Experience
The Secret to a More Authentic Life
In the show Better Call Saul, Kim Wexler poses a question to a potential client: Would you grab a suit off the rack, or have one tailor-made? The answer is obvious. We want something specifically crafted for us, something that fits perfectly. The same goes for our lives. We can squeeze into different “jackets” our entire existence, in our careers, with our friends, in our relationships, but what we really need is something tailored to us, something that fits only us. That’s the true path to authenticity.
The only way to find that perfect fit is through experience.
The Illusion of Shortcuts
Have you ever wondered what the open secret to success is? Entrepreneurs, athletes, and online personalities seem to know something we don’t. They’re overnight sensations, a special phenomenon separate from the common man, right?
Could it be luck? Or is it something deeper?
The answer lies in the basics, the fundamentals. It sounds boring and repetitive, which is exactly why people don’t want to hear it. This creates a market for coaches who’ll sell you a course on the “secret” to success. “This is the right way,” they say, as if there’s a universal blueprint, like your parents telling you how you should live your life.
But there are no shortcuts to finding what truly fits you.
Trying On Different Jackets
It’s been a year and a half since I started traveling, and it’s been a journey of highs, lows, and unforgettable experiences. My sanity has been tested. I’ve almost died a couple of times and been so broke it was not a joke. I watched my life savings drain from my account, got into a motorbike accident that cost me $700, and faced the rise and fall of clients more times than I can count.
A lot of my experiences with different jobs was like trying on a different jackets. Some fit better than others. Some looked good from the outside but felt suffocating once I put them on. Others seemed wrong at first but revealed something important about what I actually needed.
The main difficulty I faced this past year was uncertainty, not knowing what would happen next or how to approach it. After experiencing enough “life-ending” events, something shifted. The next time a slow period came around, it was more like “here we go again” rather than “my life is over.” I just needed to find my way around it, and this time I knew the path a little better than last time.
Experience had taught me the fit.
The Comfort Zone Paradox
When I first started my journey, my uncertainty never came from whether I could make it happen, it was more about how I was going to make it happen. I always had this feeling, right from when I quit my job, that it was going to work out. Since then, it’s been about unfolding what I really want to do and creating the proper systems.

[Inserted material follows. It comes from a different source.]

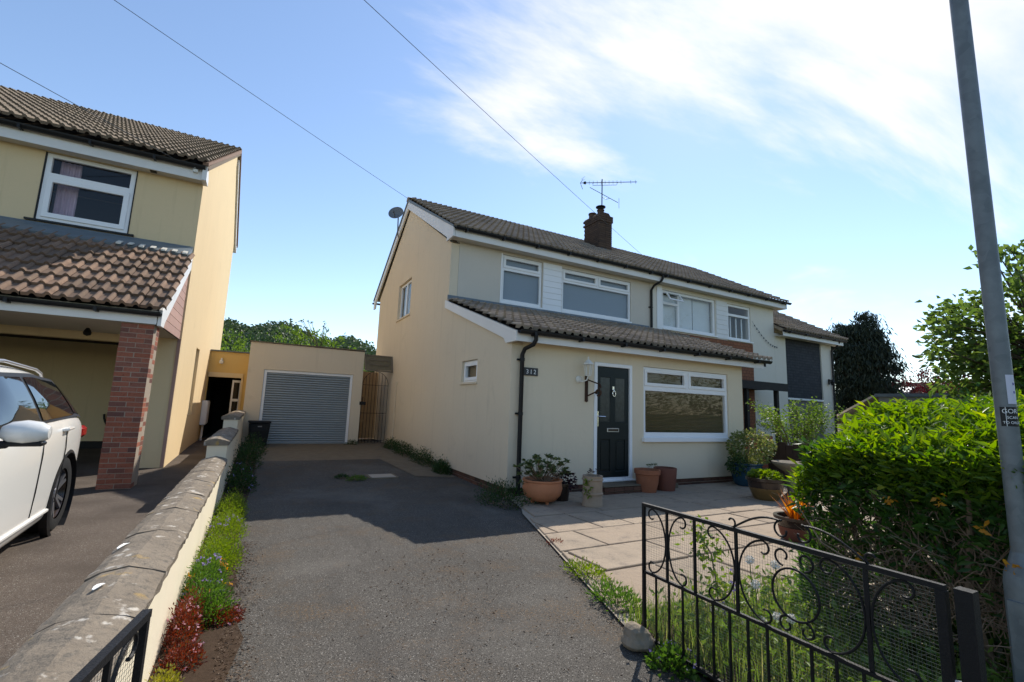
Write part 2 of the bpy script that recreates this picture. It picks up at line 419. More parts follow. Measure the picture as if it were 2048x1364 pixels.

Here’s the truth: comfort allows us to work from a safe space, but it becomes limiting if we never step out of it. Growth requires us to try on jackets that don’t quite fit yet, to feel the discomfort of something new pressing against our edges. Not recklessly, but intentionally.
I’ve never been one to take wild risks. I’ve always been cautious, doing my homework before trying something new.
But caution doesn’t mean staying still. It means gathering information through experience, testing the fabric, checking the stitching, seeing how it moves when you wear it.
The more I learned through direct experience, the easier I was able to navigate different scenarios. Eventually, I could even predict what would happen next. Not because someone taught me, but because I’d worn enough jackets to know which ones suffocated me and which ones breathed.
Finding What Fits
Are there any “jackets” in your life that you’re trying to squeeze into?
Maybe it’s a career path that looks impressive but leaves you empty. Maybe it’s a relationship where you’re constantly adjusting yourself to fit someone else’s expectations. Maybe it’s a version of success borrowed from someone else’s Instagram feed.
The awkward dates, the frustrations in our jobs, the moments when something just doesn’t feel right, these are all small indicators of whether the jacket we’re trying on is really ours, or one that we’re just renting.
You can’t tailor-make your life by following someone else’s pattern. You have to try things on, make mistakes, feel the friction, and pay attention to what fits. That’s the unglamorous secret those “overnight successes” know: there is no shortcut to finding your authentic path. There’s only experience, accumulated one worn jacket at a time, until you finally find the one that was made for you all along.
The only question is: are you willing to try it on?